======== Collected data ========

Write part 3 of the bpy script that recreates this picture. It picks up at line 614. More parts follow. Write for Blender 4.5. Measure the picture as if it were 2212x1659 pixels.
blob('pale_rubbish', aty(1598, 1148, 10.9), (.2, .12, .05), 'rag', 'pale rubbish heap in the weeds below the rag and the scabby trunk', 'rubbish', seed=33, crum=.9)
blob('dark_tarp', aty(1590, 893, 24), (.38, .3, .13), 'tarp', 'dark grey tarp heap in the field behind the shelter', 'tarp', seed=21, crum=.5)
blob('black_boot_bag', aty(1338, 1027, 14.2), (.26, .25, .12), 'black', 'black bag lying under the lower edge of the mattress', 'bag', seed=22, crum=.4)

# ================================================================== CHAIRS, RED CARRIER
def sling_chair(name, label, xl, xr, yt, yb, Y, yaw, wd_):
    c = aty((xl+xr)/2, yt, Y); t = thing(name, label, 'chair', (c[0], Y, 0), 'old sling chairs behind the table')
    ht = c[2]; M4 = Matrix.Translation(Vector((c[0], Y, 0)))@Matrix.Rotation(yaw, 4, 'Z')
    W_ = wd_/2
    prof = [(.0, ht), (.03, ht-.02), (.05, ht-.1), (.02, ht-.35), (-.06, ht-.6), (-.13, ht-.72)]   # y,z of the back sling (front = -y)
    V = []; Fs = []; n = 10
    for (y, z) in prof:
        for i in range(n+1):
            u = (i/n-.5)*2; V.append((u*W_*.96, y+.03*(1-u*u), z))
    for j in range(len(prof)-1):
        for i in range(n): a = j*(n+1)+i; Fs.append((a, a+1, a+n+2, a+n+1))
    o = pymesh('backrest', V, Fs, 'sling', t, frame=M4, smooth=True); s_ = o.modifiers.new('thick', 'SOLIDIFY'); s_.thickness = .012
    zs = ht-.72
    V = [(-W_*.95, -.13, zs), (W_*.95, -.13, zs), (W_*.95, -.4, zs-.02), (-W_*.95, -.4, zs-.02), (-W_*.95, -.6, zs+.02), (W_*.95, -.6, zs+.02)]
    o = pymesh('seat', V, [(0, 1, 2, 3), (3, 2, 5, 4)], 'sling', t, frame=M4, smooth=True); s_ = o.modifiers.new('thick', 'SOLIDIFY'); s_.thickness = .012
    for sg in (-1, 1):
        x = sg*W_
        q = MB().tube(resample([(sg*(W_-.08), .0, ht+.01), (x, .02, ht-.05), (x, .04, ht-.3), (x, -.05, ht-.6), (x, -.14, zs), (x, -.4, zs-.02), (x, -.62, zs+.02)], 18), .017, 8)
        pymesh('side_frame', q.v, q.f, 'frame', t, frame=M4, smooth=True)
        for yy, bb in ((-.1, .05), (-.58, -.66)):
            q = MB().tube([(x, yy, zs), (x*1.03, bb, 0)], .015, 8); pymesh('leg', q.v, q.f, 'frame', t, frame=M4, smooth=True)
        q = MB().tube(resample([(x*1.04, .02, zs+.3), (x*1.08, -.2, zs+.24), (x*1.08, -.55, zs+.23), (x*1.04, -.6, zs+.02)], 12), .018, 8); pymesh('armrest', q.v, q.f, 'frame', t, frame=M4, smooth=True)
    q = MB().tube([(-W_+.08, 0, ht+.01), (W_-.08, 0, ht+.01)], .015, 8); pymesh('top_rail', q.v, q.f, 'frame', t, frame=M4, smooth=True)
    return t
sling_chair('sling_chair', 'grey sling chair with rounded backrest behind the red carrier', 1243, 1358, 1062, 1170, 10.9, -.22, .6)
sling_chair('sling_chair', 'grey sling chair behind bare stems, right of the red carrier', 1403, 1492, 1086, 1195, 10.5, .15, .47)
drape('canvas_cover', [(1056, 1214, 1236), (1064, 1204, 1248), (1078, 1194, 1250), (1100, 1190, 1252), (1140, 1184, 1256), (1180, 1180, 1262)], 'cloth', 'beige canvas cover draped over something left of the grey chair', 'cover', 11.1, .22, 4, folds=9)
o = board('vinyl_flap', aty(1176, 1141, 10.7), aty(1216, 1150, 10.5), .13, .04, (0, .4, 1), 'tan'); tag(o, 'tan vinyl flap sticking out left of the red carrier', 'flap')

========

**Aim of the task**
Print the material above verbatim, first line through the line containing "mattress', 'bag', seed=22, crum=.4)", both included.

**Answer to this exercise**
Write part 3 of the bpy script that recreates this picture. It picks up at line 614. More parts follow. Write for Blender 4.5. Measure the picture as if it were 2212x1659 pixels.
blob('pale_rubbish', aty(1598, 1148, 10.9), (.2, .12, .05), 'rag', 'pale rubbish heap in the weeds below the rag and the scabby trunk', 'rubbish', seed=33, crum=.9)
blob('dark_tarp', aty(1590, 893, 24), (.38, .3, .13), 'tarp', 'dark grey tarp heap in the field behind the shelter', 'tarp', seed=21, crum=.5)
blob('black_boot_bag', aty(1338, 1027, 14.2), (.26, .25, .12), 'black', 'black bag lying under the lower edge of the mattress', 'bag', seed=22, crum=.4)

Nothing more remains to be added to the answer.